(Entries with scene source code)
## Begin

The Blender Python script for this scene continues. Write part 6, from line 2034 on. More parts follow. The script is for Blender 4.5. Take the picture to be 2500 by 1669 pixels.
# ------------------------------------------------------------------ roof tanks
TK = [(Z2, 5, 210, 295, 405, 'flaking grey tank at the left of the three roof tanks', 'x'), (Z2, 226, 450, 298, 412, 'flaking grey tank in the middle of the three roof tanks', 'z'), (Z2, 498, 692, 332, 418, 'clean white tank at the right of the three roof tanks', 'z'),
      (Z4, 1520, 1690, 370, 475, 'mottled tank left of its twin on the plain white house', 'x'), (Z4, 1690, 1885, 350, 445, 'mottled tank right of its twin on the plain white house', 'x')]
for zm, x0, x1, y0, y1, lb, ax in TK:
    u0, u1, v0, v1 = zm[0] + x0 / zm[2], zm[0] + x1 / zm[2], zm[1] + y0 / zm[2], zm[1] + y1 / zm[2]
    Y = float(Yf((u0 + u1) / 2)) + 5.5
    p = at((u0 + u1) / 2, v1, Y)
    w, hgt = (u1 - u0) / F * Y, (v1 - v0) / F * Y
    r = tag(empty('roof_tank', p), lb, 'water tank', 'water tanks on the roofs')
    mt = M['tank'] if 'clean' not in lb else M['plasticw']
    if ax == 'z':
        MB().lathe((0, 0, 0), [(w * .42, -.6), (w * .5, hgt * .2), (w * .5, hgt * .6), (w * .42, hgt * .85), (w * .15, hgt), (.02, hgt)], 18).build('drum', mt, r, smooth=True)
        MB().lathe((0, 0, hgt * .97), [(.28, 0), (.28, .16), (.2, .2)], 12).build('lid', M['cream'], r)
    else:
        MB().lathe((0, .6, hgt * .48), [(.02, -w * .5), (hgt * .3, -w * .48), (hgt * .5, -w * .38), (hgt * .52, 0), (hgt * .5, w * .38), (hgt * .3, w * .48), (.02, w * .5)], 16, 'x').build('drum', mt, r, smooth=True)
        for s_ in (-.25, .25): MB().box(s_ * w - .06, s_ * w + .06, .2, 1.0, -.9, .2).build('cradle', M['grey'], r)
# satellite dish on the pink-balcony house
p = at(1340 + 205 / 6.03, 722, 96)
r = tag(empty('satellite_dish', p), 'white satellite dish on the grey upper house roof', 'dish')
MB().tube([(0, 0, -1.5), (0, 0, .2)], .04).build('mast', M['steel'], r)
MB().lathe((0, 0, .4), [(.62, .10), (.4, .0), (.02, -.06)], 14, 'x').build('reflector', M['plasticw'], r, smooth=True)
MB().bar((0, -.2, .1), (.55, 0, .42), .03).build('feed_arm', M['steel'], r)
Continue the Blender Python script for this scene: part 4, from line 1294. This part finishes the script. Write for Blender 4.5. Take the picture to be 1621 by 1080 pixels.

## End

## YOUR GOAL
Give the entries once more, exactly as they appear.

## RESPONSE TO THE EXERCISE
The Blender Python script for this scene continues. Write part 6, from line 2034 on. More parts follow. The script is for Blender 4.5. Take the picture to be 2500 by 1669 pixels.
# ------------------------------------------------------------------ roof tanks
TK = [(Z2, 5, 210, 295, 405, 'flaking grey tank at the left of the three roof tanks', 'x'), (Z2, 226, 450, 298, 412, 'flaking grey tank in the middle of the three roof tanks', 'z'), (Z2, 498, 692, 332, 418, 'clean white tank at the right of the three roof tanks', 'z'),
      (Z4, 1520, 1690, 370, 475, 'mottled tank left of its twin on the plain white house', 'x'), (Z4, 1690, 1885, 350, 445, 'mottled tank right of its twin on the plain white house', 'x')]
for zm, x0, x1, y0, y1, lb, ax in TK:
    u0, u1, v0, v1 = zm[0] + x0 / zm[2], zm[0] + x1 / zm[2], zm[1] + y0 / zm[2], zm[1] + y1 / zm[2]
    Y = float(Yf((u0 + u1) / 2)) + 5.5
    p = at((u0 + u1) / 2, v1, Y)
    w, hgt = (u1 - u0) / F * Y, (v1 - v0) / F * Y
    r = tag(empty('roof_tank', p), lb, 'water tank', 'water tanks on the roofs')
    mt = M['tank'] if 'clean' not in lb else M['plasticw']
    if ax == 'z':
        MB().lathe((0, 0, 0), [(w * .42, -.6), (w * .5, hgt * .2), (w * .5, hgt * .6), (w * .42, hgt * .85), (w * .15, hgt), (.02, hgt)], 18).build('drum', mt, r, smooth=True)
        MB().lathe((0, 0, hgt * .97), [(.28, 0), (.28, .16), (.2, .2)], 12).build('lid', M['cream'], r)
    else:
        MB().lathe((0, .6, hgt * .48), [(.02, -w * .5), (hgt * .3, -w * .48), (hgt * .5, -w * .38), (hgt * .52, 0), (hgt * .5, w * .38), (hgt * .3, w * .48), (.02, w * .5)], 16, 'x').build('drum', mt, r, smooth=True)
        for s_ in (-.25, .25): MB().box(s_ * w - .06, s_ * w + .06, .2, 1.0, -.9, .2).build('cradle', M['grey'], r)
# satellite dish on the pink-balcony house
p = at(1340 + 205 / 6.03, 722, 96)
r = tag(empty('satellite_dish', p), 'white satellite dish on the grey upper house roof', 'dish')
MB().tube([(0, 0, -1.5), (0, 0, .2)], .04).build('mast', M['steel'], r)
MB().lathe((0, 0, .4), [(.62, .10), (.4, .0), (.02, -.06)], 14, 'x').build('reflector', M['plasticw'], r, smooth=True)
MB().bar((0, -.2, .1), (.55, 0, .42), .03).build('feed_arm', M['steel'], r)
Continue the Blender Python script for this scene: part 4, from line 1294. This part finishes the script. Write for Blender 4.5. Take the picture to be 1621 by 1080 pixels.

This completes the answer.